- _Aim_: What do the lines from the top of the data through the line with "st.build('stalk', M['fresh_leaf'], root)" say? Quote them exactly and include both ends.

- _Dataset extract_:
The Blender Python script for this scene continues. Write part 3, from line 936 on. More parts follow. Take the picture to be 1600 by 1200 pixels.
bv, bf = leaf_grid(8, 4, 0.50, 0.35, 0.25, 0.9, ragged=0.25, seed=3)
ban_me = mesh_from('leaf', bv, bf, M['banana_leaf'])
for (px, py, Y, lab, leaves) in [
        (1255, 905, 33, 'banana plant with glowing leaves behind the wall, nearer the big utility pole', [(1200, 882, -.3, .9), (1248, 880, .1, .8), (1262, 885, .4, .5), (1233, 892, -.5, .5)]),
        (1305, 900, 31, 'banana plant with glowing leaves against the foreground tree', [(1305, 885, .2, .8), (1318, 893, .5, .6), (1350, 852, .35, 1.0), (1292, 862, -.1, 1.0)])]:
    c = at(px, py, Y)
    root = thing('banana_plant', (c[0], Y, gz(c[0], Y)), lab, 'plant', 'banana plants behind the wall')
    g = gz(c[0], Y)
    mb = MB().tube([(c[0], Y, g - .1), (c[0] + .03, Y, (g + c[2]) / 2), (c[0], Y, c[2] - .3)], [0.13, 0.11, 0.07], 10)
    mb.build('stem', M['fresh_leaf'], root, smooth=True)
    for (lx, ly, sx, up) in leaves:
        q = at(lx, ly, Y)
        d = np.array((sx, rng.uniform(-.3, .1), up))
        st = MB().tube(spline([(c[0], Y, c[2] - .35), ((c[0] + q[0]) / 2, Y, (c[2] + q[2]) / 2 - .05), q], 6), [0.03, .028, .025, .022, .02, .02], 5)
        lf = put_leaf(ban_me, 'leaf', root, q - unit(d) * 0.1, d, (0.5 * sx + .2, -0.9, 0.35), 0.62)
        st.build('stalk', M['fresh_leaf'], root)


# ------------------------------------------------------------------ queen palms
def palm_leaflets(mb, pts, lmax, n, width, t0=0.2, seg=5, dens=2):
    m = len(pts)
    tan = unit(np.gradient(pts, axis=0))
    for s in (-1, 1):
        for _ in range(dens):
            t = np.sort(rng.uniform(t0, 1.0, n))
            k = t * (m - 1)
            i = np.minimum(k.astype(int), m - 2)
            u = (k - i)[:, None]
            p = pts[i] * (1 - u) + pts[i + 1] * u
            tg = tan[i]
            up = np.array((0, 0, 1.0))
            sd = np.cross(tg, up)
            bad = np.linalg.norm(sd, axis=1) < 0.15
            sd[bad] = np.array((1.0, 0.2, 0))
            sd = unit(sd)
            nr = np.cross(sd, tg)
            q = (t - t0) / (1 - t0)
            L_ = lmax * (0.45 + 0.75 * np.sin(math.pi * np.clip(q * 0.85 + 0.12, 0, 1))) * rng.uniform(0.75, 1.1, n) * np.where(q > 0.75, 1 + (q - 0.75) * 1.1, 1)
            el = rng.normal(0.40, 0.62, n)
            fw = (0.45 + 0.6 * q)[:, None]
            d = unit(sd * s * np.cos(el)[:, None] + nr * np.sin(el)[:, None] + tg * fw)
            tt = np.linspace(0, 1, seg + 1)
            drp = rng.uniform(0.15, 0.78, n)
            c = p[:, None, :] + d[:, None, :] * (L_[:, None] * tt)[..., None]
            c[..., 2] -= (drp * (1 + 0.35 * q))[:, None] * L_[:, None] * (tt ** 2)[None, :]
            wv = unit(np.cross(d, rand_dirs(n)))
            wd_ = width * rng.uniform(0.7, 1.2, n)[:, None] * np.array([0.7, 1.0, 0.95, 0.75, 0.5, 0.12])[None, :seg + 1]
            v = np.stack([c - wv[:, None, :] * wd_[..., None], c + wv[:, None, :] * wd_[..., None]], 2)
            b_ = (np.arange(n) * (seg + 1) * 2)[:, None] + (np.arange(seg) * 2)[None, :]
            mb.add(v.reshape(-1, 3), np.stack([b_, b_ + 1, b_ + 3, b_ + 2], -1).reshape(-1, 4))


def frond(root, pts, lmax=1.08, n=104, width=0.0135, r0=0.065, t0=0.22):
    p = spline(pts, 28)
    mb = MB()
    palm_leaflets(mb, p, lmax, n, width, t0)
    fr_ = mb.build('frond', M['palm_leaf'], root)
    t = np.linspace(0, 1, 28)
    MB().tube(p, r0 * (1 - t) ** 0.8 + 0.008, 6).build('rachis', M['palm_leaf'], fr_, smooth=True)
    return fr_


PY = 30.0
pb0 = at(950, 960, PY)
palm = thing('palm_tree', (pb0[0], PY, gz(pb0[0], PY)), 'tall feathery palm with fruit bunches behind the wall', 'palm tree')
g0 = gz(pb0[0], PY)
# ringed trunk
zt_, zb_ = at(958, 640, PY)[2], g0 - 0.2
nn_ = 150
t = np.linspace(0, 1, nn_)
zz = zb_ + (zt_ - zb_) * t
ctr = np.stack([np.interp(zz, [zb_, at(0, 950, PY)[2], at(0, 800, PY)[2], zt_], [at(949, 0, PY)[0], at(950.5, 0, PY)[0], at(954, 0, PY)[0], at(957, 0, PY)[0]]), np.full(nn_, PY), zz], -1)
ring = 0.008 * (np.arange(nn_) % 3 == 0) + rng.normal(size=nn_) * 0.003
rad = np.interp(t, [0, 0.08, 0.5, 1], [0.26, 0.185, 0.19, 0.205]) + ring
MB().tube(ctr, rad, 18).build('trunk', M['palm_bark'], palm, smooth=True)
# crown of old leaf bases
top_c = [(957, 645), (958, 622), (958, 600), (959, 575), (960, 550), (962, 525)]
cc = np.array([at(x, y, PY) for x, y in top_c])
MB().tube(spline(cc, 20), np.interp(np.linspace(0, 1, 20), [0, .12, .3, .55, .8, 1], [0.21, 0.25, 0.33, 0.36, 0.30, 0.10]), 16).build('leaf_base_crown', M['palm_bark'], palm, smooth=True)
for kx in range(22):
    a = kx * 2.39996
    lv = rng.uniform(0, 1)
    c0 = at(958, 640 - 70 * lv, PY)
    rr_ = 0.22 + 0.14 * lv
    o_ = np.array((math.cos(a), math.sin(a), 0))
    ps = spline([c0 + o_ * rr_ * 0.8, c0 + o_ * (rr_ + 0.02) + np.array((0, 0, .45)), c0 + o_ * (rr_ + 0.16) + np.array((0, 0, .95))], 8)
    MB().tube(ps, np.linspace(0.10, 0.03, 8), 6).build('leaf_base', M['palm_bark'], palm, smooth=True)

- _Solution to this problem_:
The Blender Python script for this scene continues. Write part 3, from line 936 on. More parts follow. Take the picture to be 1600 by 1200 pixels.
bv, bf = leaf_grid(8, 4, 0.50, 0.35, 0.25, 0.9, ragged=0.25, seed=3)
ban_me = mesh_from('leaf', bv, bf, M['banana_leaf'])
for (px, py, Y, lab, leaves) in [
        (1255, 905, 33, 'banana plant with glowing leaves behind the wall, nearer the big utility pole', [(1200, 882, -.3, .9), (1248, 880, .1, .8), (1262, 885, .4, .5), (1233, 892, -.5, .5)]),
        (1305, 900, 31, 'banana plant with glowing leaves against the foreground tree', [(1305, 885, .2, .8), (1318, 893, .5, .6), (1350, 852, .35, 1.0), (1292, 862, -.1, 1.0)])]:
    c = at(px, py, Y)
    root = thing('banana_plant', (c[0], Y, gz(c[0], Y)), lab, 'plant', 'banana plants behind the wall')
    g = gz(c[0], Y)
    mb = MB().tube([(c[0], Y, g - .1), (c[0] + .03, Y, (g + c[2]) / 2), (c[0], Y, c[2] - .3)], [0.13, 0.11, 0.07], 10)
    mb.build('stem', M['fresh_leaf'], root, smooth=True)
    for (lx, ly, sx, up) in leaves:
        q = at(lx, ly, Y)
        d = np.array((sx, rng.uniform(-.3, .1), up))
        st = MB().tube(spline([(c[0], Y, c[2] - .35), ((c[0] + q[0]) / 2, Y, (c[2] + q[2]) / 2 - .05), q], 6), [0.03, .028, .025, .022, .02, .02], 5)
        lf = put_leaf(ban_me, 'leaf', root, q - unit(d) * 0.1, d, (0.5 * sx + .2, -0.9, 0.35), 0.62)
        st.build('stalk', M['fresh_leaf'], root)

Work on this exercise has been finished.